What is required →
All the data must come back unchanged, except that pictures are left out.

(Stored items)
[START]
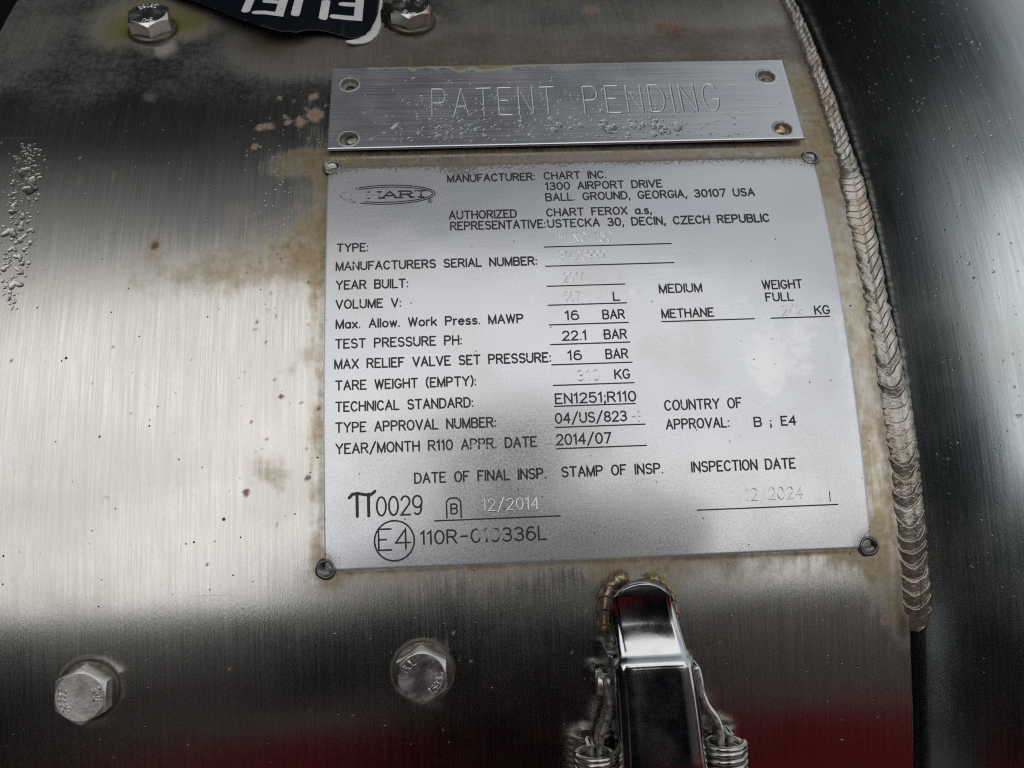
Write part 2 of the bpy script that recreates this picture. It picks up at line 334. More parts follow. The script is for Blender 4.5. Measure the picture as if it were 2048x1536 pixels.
tag(cab, 'dark truck body standing behind the steel tank, seen only in reflection', 'truck')
box('sleeper', -4, .02, 0, 2.4, .3, 3.35, M_DARK, cab)
box('deck', .023, 3.5, 0, 2.4, .3, 1.55, M_DARK, cab)
# the photographer, bending over the tank with a telephone; only the steel shows them, as a dark reflection
def person():
    J = {'pelvis':(.02,-1.0,.24,.12,.11),'waist':(.02,-.95,.42,.105,.10),'chest':(.02,-.80,.60,.12,.11),'neck':(.03,-.64,.70,.055,.055),'jaw':(.035,-.55,.73,.07,.07),'head':(.04,-.49,.79,.085,.09),
      'shl':(-.095,-.78,.62,.055,.06),'ell':(-.14,-.74,.37,.045,.045),'wrl':(-.07,-.53,.36,.032,.03),'hdl':(-.045,-.475,.375,.03,.02),
      'shr':(.125,-.78,.62,.055,.06),'elr':(.15,-.86,.38,.045,.045),'wrr':(.13,-.84,.16,.032,.03),'hdr':(.13,-.83,.10,.03,.02),
      'hil':(-.06,-1.0,.14,.085,.08),'knl':(-.08,-.95,-.28,.06,.06),'anl':(-.09,-1.0,-.66,.042,.045),'tol':(-.11,-.84,-.72,.04,.028),
      'hir':(.10,-1.0,.14,.085,.08),'knr':(.12,-.95,-.28,.06,.06),'anr':(.13,-1.0,-.66,.042,.045),'tor':(.15,-.84,-.72,.04,.028)}
    E_ = ['pelvis waist','waist chest','chest neck','neck jaw','jaw head','chest shl','shl ell','ell wrl','wrl hdl','chest shr','shr elr','elr wrr','wrr hdr','pelvis hil','hil knl','knl anl','anl tol','pelvis hir','hir knr','knr anr','anr tor']
    for sd_, hx, bx_ in (('l', -.045, 1), ('r', .13, -1)):
        for i, (dx, dy, dz) in enumerate(((.030,.045,.022),(.034,.048,.004),(.034,.046,-.014),(.028,.040,-.030),(.012,.012,.045))):
            y0, z0 = (-.475, .375) if sd_ == 'l' else (-.83, .10)
            J['f%s%da' % (sd_, i)] = (hx+bx_*dx*.55, y0+dy*.6, z0+dz*.8, .009, .009); J['f%s%db' % (sd_, i)] = (hx+bx_*dx*1.2, y0+dy*.7, z0+dz, .0075, .0075)
            E_ += ['hd%s f%s%da' % (sd_, sd_, i), 'f%s%da f%s%db' % (sd_, i, sd_, i)]
    ks = list(J); me = bpy.data.meshes.new('person'); o0 = np.array((.02, -1.0, GZ))
    me.from_pydata([tuple(np.array(J[k][:3])-o0) for k in ks], [tuple(ks.index(q) for q in e.split()) for e in E_], [])
    o = link('person', me, M_JACKET); o.location = o0
    o.modifiers.new('skin', 'SKIN'); lay = me.skin_vertices[0].data if me.skin_vertices else None
    if lay is None:
        bpy.context.view_layer.objects.active = o; bpy.ops.mesh.customdata_skin_add(); lay = me.skin_vertices[0].data
    for i, k in enumerate(ks): lay[i].radius = J[k][3:]; lay[i].use_root = (k == 'pelvis')
    sb = o.modifiers.new('sub', 'SUBSURF'); sb.levels = sb.render_levels = 2
    tag(o, 'person in dark navy jacket bending forward, holding up a telephone, seen only as reflection', 'person')
person()
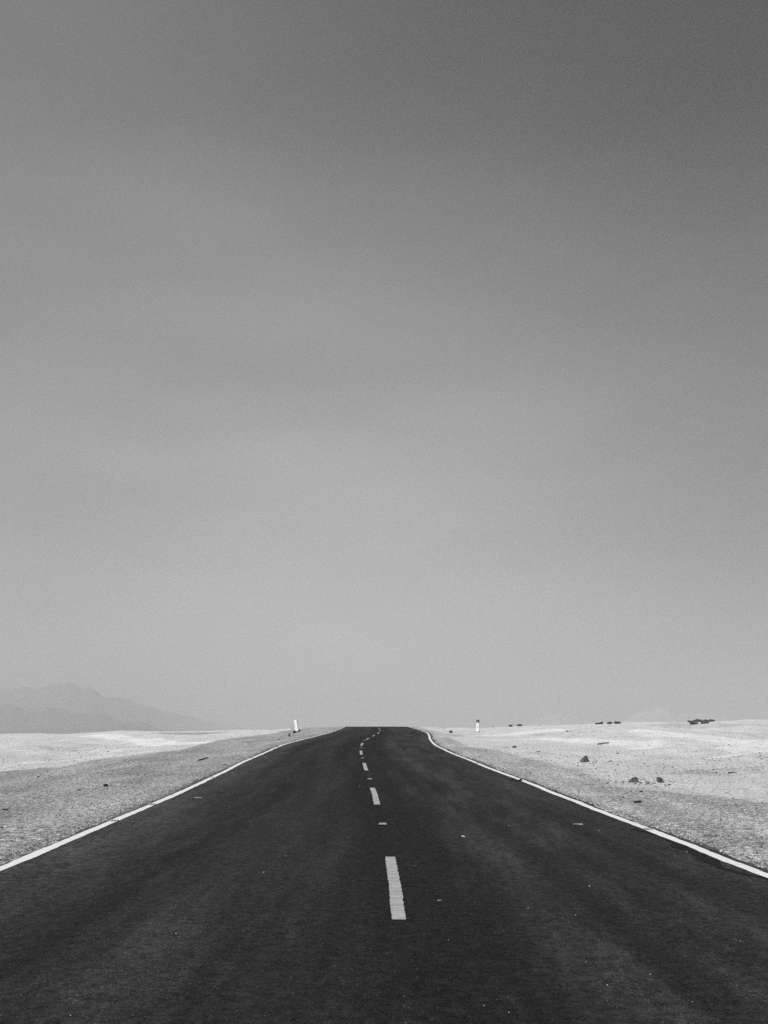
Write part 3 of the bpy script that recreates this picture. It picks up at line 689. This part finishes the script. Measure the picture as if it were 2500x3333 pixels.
# ------------------------------------------------------------------ far mountains
def hill(name, dist, sil, depth, mat, seed, label, amp=.16, jagpx=14):
    xs_ = np.array([s[0] for s in sil], float); ys_ = np.array([s[1] for s in sil], float)
    u = np.linspace(xs_[0], xs_[-1], 520); rec = 1 + .42 * sstep(300, 800, u) if label.startswith('hazy dark') else np.ones_like(u); X = (u - 1250) / F_PX * dist * rec
    jw = np.interp(u, [xs_[0], xs_[1], xs_[-2], xs_[-1]], [0, 1, .6, 0]) * jagpx / F_PX * dist
    top = (HORIZON - np.interp(u, xs_, ys_)) / F_PX * dist * 1.03 * rec
    vv = np.linspace(-1, 1, 90); V = []
    for v in vv:
        prof = max(0, 1 - abs(v)) ** 1.15
        for x, t_, rc, jj, uu in zip(X, top, rec, jw, u):
            t_ = t_ + jj * mnoise.fractal(Vector((uu / 75., v * 4.0, seed * 3.1)), .9, 2.0, 5)
            q = mnoise.fractal(Vector((x / 260, v * depth / 260, seed)), 1.0, 2.1, 6)
            rr = mnoise.ridged_multi_fractal(Vector((x / 420, v * depth / 700, seed + 5)), 1.0, 2.0, 5, 1.0, 2.0)
            h = t_ * prof * (1 + (amp * q + .18 * (rr - 1)) * (1 - prof ** 3)) if abs(v) < .995 else 0
            V.append((x * (1 + v * depth / dist), dist * rc + v * depth, -15 + (h + 14) * 1.0 if prof > 0 else -16))
    idx = np.arange(len(vv) * len(u)).reshape(len(vv), len(u))
    F = np.stack([idx[:-1, :-1], idx[:-1, 1:], idx[1:, 1:], idx[1:, :-1]], -1).reshape(-1, 4)
    return tag(link(name, from_np(name, V, F, True), mat), label, 'mountain', kind='structure')
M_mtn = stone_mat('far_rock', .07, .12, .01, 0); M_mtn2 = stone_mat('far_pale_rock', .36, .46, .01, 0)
hill('mountain', 7000, [(-700, 2394), (-400, 2300), (-150, 2262), (0, 2250), (42, 2253), (93, 2241), (148, 2244), (203, 2234), (236, 2235), (262, 2244), (287, 2248), (302, 2242), (321, 2249),
      (363, 2274), (420, 2284), (464, 2293), (527, 2312), (590, 2328), (660, 2344), (740, 2358), (840, 2374), (960, 2394)], 1500, M_mtn, 1, 'hazy dark mountain range behind the sand at the left')
hill('hills', 4700, [(-700, 2394), (-400, 2330), (-100, 2306), (0, 2300), (60, 2299), (110, 2304), (200, 2309), (260, 2314), (340, 2331), (430, 2349), (520, 2368), (620, 2394)], 800, M_mtn, 2,
     'lower hazy foothills in front of the left mountain range')
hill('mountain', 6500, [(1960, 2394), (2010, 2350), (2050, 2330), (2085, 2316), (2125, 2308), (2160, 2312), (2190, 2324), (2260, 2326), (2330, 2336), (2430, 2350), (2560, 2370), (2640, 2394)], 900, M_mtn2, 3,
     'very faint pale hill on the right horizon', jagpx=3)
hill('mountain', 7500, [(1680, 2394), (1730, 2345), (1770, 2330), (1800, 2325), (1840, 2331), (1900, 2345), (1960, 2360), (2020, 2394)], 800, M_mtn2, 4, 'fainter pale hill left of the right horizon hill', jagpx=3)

# ------------------------------------------------------------------ desert haze
bm = bmesh.new(); box(bm, 0, 0, -17.5, 24000, 24000, 470); 
hz = finish('haze', bm, None); hm = bpy.data.materials.new('haze'); hm.use_nodes = True; t = hm.node_tree; t.nodes.clear()
pv = t.nodes.new('ShaderNodeVolumePrincipled'); ou = t.nodes.new('ShaderNodeOutputMaterial')
pv.inputs['Color'].default_value = (.63, .63, .63, 1); pv.inputs['Density'].default_value = .00027; pv.inputs['Anisotropy'].default_value = 0.0
t.links.new(pv.outputs[0], ou.inputs['Volume']); hz.data.materials.append(hm)
tag(hz, 'pale dusty haze hanging in the air over the desert', 'haze', kind='stuff')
[END]
Finished task →
Write part 2 of the bpy script that recreates this picture. It picks up at line 334. More parts follow. The script is for Blender 4.5. Measure the picture as if it were 2048x1536 pixels.
tag(cab, 'dark truck body standing behind the steel tank, seen only in reflection', 'truck')
box('sleeper', -4, .02, 0, 2.4, .3, 3.35, M_DARK, cab)
box('deck', .023, 3.5, 0, 2.4, .3, 1.55, M_DARK, cab)
# the photographer, bending over the tank with a telephone; only the steel shows them, as a dark reflection
def person():
    J = {'pelvis':(.02,-1.0,.24,.12,.11),'waist':(.02,-.95,.42,.105,.10),'chest':(.02,-.80,.60,.12,.11),'neck':(.03,-.64,.70,.055,.055),'jaw':(.035,-.55,.73,.07,.07),'head':(.04,-.49,.79,.085,.09),
      'shl':(-.095,-.78,.62,.055,.06),'ell':(-.14,-.74,.37,.045,.045),'wrl':(-.07,-.53,.36,.032,.03),'hdl':(-.045,-.475,.375,.03,.02),
      'shr':(.125,-.78,.62,.055,.06),'elr':(.15,-.86,.38,.045,.045),'wrr':(.13,-.84,.16,.032,.03),'hdr':(.13,-.83,.10,.03,.02),
      'hil':(-.06,-1.0,.14,.085,.08),'knl':(-.08,-.95,-.28,.06,.06),'anl':(-.09,-1.0,-.66,.042,.045),'tol':(-.11,-.84,-.72,.04,.028),
      'hir':(.10,-1.0,.14,.085,.08),'knr':(.12,-.95,-.28,.06,.06),'anr':(.13,-1.0,-.66,.042,.045),'tor':(.15,-.84,-.72,.04,.028)}
    E_ = ['pelvis waist','waist chest','chest neck','neck jaw','jaw head','chest shl','shl ell','ell wrl','wrl hdl','chest shr','shr elr','elr wrr','wrr hdr','pelvis hil','hil knl','knl anl','anl tol','pelvis hir','hir knr','knr anr','anr tor']
    for sd_, hx, bx_ in (('l', -.045, 1), ('r', .13, -1)):
        for i, (dx, dy, dz) in enumerate(((.030,.045,.022),(.034,.048,.004),(.034,.046,-.014),(.028,.040,-.030),(.012,.012,.045))):
            y0, z0 = (-.475, .375) if sd_ == 'l' else (-.83, .10)
            J['f%s%da' % (sd_, i)] = (hx+bx_*dx*.55, y0+dy*.6, z0+dz*.8, .009, .009); J['f%s%db' % (sd_, i)] = (hx+bx_*dx*1.2, y0+dy*.7, z0+dz, .0075, .0075)
            E_ += ['hd%s f%s%da' % (sd_, sd_, i), 'f%s%da f%s%db' % (sd_, i, sd_, i)]
    ks = list(J); me = bpy.data.meshes.new('person'); o0 = np.array((.02, -1.0, GZ))
    me.from_pydata([tuple(np.array(J[k][:3])-o0) for k in ks], [tuple(ks.index(q) for q in e.split()) for e in E_], [])
    o = link('person', me, M_JACKET); o.location = o0
    o.modifiers.new('skin', 'SKIN'); lay = me.skin_vertices[0].data if me.skin_vertices else None
    if lay is None:
        bpy.context.view_layer.objects.active = o; bpy.ops.mesh.customdata_skin_add(); lay = me.skin_vertices[0].data
    for i, k in enumerate(ks): lay[i].radius = J[k][3:]; lay[i].use_root = (k == 'pelvis')
    sb = o.modifiers.new('sub', 'SUBSURF'); sb.levels = sb.render_levels = 2
    tag(o, 'person in dark navy jacket bending forward, holding up a telephone, seen only as reflection', 'person')
person()
Write part 3 of the bpy script that recreates this picture. It picks up at line 689. This part finishes the script. Measure the picture as if it were 2500x3333 pixels.
# ------------------------------------------------------------------ far mountains
def hill(name, dist, sil, depth, mat, seed, label, amp=.16, jagpx=14):
    xs_ = np.array([s[0] for s in sil], float); ys_ = np.array([s[1] for s in sil], float)
    u = np.linspace(xs_[0], xs_[-1], 520); rec = 1 + .42 * sstep(300, 800, u) if label.startswith('hazy dark') else np.ones_like(u); X = (u - 1250) / F_PX * dist * rec
    jw = np.interp(u, [xs_[0], xs_[1], xs_[-2], xs_[-1]], [0, 1, .6, 0]) * jagpx / F_PX * dist
    top = (HORIZON - np.interp(u, xs_, ys_)) / F_PX * dist * 1.03 * rec
    vv = np.linspace(-1, 1, 90); V = []
    for v in vv:
        prof = max(0, 1 - abs(v)) ** 1.15
        for x, t_, rc, jj, uu in zip(X, top, rec, jw, u):
            t_ = t_ + jj * mnoise.fractal(Vector((uu / 75., v * 4.0, seed * 3.1)), .9, 2.0, 5)
            q = mnoise.fractal(Vector((x / 260, v * depth / 260, seed)), 1.0, 2.1, 6)
            rr = mnoise.ridged_multi_fractal(Vector((x / 420, v * depth / 700, seed + 5)), 1.0, 2.0, 5, 1.0, 2.0)
            h = t_ * prof * (1 + (amp * q + .18 * (rr - 1)) * (1 - prof ** 3)) if abs(v) < .995 else 0
            V.append((x * (1 + v * depth / dist), dist * rc + v * depth, -15 + (h + 14) * 1.0 if prof > 0 else -16))
    idx = np.arange(len(vv) * len(u)).reshape(len(vv), len(u))
    F = np.stack([idx[:-1, :-1], idx[:-1, 1:], idx[1:, 1:], idx[1:, :-1]], -1).reshape(-1, 4)
    return tag(link(name, from_np(name, V, F, True), mat), label, 'mountain', kind='structure')
M_mtn = stone_mat('far_rock', .07, .12, .01, 0); M_mtn2 = stone_mat('far_pale_rock', .36, .46, .01, 0)
hill('mountain', 7000, [(-700, 2394), (-400, 2300), (-150, 2262), (0, 2250), (42, 2253), (93, 2241), (148, 2244), (203, 2234), (236, 2235), (262, 2244), (287, 2248), (302, 2242), (321, 2249),
      (363, 2274), (420, 2284), (464, 2293), (527, 2312), (590, 2328), (660, 2344), (740, 2358), (840, 2374), (960, 2394)], 1500, M_mtn, 1, 'hazy dark mountain range behind the sand at the left')
hill('hills', 4700, [(-700, 2394), (-400, 2330), (-100, 2306), (0, 2300), (60, 2299), (110, 2304), (200, 2309), (260, 2314), (340, 2331), (430, 2349), (520, 2368), (620, 2394)], 800, M_mtn, 2,
     'lower hazy foothills in front of the left mountain range')
hill('mountain', 6500, [(1960, 2394), (2010, 2350), (2050, 2330), (2085, 2316), (2125, 2308), (2160, 2312), (2190, 2324), (2260, 2326), (2330, 2336), (2430, 2350), (2560, 2370), (2640, 2394)], 900, M_mtn2, 3,
     'very faint pale hill on the right horizon', jagpx=3)
hill('mountain', 7500, [(1680, 2394), (1730, 2345), (1770, 2330), (1800, 2325), (1840, 2331), (1900, 2345), (1960, 2360), (2020, 2394)], 800, M_mtn2, 4, 'fainter pale hill left of the right horizon hill', jagpx=3)

# ------------------------------------------------------------------ desert haze
bm = bmesh.new(); box(bm, 0, 0, -17.5, 24000, 24000, 470); 
hz = finish('haze', bm, None); hm = bpy.data.materials.new('haze'); hm.use_nodes = True; t = hm.node_tree; t.nodes.clear()
pv = t.nodes.new('ShaderNodeVolumePrincipled'); ou = t.nodes.new('ShaderNodeOutputMaterial')
pv.inputs['Color'].default_value = (.63, .63, .63, 1); pv.inputs['Density'].default_value = .00027; pv.inputs['Anisotropy'].default_value = 0.0
t.links.new(pv.outputs[0], ou.inputs['Volume']); hz.data.materials.append(hm)
tag(hz, 'pale dusty haze hanging in the air over the desert', 'haze', kind='stuff')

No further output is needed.